Hoy asistimos a un tiempo inédito en la historia de la humanidad. No solo se discute el derecho de autor, su estatuto jurídico o la supervivencia económica del trabajador intelectual. Se discute algo más radical: la figura misma del autor, la idea de una voz identificable, de una firma que garantice origen y responsabilidad. Tal vez no sea exagerado hablar también de la muerte del escritor, al menos tal como lo conocimos.
Pocos, de ahora en adelante van a conocer hoy ese sempiterno miedo a la hoja en blanco, ni las tribulaciones de una mano dubitativa, ni la lucha continua contra la primera persona autobiográfica o el debate contra el peso del tecnicismo y del academicismo propio de cada “ser profesional”. Hoy parece sólo quedar en el centro de la nueva era, apenas, la chispa creadora. La inteligencia artificial la necesita, para modelarla a su “gusto”, ordenarla, pulirla, expandirla, escribir sin errores y con extrema comprensión. Estas nuevas formas de escrituras, que lo son, destruyen muchas tradiciones, historias, subjetividades, pero dejan en pie, algo que no pueden producir por sí solas: el deseo de decir algo, de dejar marcas, en la historia, en la piedra, en la nada.
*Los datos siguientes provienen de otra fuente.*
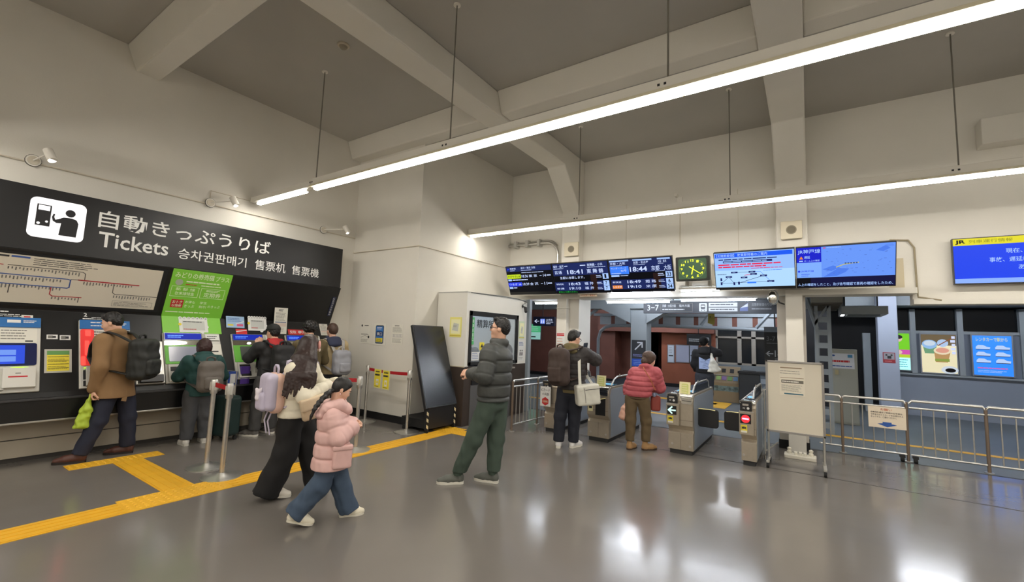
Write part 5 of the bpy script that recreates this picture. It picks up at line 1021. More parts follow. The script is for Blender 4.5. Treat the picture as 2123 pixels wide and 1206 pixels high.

Y entonces, a pesar de la pérdida, algo se reencuentra en estos tiempos tan aciagos y desinteligentes. Las voces humanas debaten con sonidos guturales como el ser prehistórico, mientras los resultados veloces e incontrastables de las IAs. los reconfiguran. Esos debates humanos vuelven a chocar unos con otras, se contradicen, se superponen, se silencian, se reprimen. No hay armonía garantizada ni síntesis final en esta era de la desinteligencia humana sino ruido, fricción, tension y, por supuesto, una funcionalidad y enriquecimiento (no solo en dinero) de una derecha concéntrica, impúdica y cruel que concentra el poder de las corporaciones junto a la estupidez bien formateada de la desinteligencia humana. Los que tienen en sus manos la diagramación de la IAs. no se preguntan acerca del destino y la ética humana. Lo peor que puede ocurrirnos no es la confusión entre humano y máquina sino el silencio en debates que son furibundos en este comienzo del siglo XXI donde se juega a cara o cruz la suerte del ser cachorro humano.
¿Qué queda del antes y qué quedará del después? No hay respuestas cerradas. Cada época redefine sus formas de producción simbólica y sus mitologías. Pero algo persiste incluso cuando todo lo demás se desarma: el deseo de escribir.
Ya no como identidad, ni como oficio asegurado, ni como lugar social estable: el deseo de escritura persiste. Escribir aun sabiendo que la autoría se vuelve difusa, que la firma pierde espesor, que el mundo ya no espera lo mismo de quien escribe. Tal vez hoy escribir no consista en competir con la velocidad de las máquinas sino en insistir en otra temporalidad. Una más torpe, más lenta, menos eficiente. Escribir no para demostrar algo sino para seguir pensando. No para afirmarse, sino para desplazarse. Eso sigue siendo nuestro resto del gesto humano inmemorial.